The idea that the Secy of defense should be setting foreign policy objectives is WAY wrong….
i listened to most of the morning’s testimony. imo the hearing was not about foreign policy objectives or even tactics. it was a two-pronged propaganda effort. the first was aimed at americans to convince us not to oppose the occupation afghanistan and the second was aimed at the muslim word to convince them that obama’s foreign policy would be fundamentally different than bush’s.
our real national interests, our real strategy for the region, the expected humanitarian and financial costs (including opportunity costs) of our plans were never discussed during the time i was listening.
Can’t remember a time when americans were really told US foreign policy objectives. Wouldn’t want the WORLD to know em- and besides- that stuff is SO complicated- and easy to misunderstand- like the need to control oil producing reasons- lots of us won’t GET it.
lol. true. perhaps that is why i am especially irked to see gate’s propaganda treated as something other than what it is.
The main objective of any administration is to get the public to support whatever they want to do. It is not necessary, or even desirable, to tell them what you want to do.

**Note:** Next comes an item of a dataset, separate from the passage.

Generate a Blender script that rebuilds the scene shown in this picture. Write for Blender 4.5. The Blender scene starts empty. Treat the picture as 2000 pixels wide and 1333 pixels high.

Gates defined what we are there for as “ensuring that Afghanistan does not become a haven for terrorists.” He also limited the theater at least for now to the seven provinces along the Pakistan border that currently have “security problems”.
I would not jump to the conclusion that this yet represents Obama’s policy. I read it, given Gates’s disclaimers, as Gates’s default position for discussions with Obama.
the only way to guarantee that take it over and make it another state
You sure don’t think much of the troops, cursing them like that…
.
You KIDDING? Who’d eat a cheeseburger when you have Pho?
Yuck…
mikey
My father served three tours in Vietnam. You don’t know a goddamned thing about me.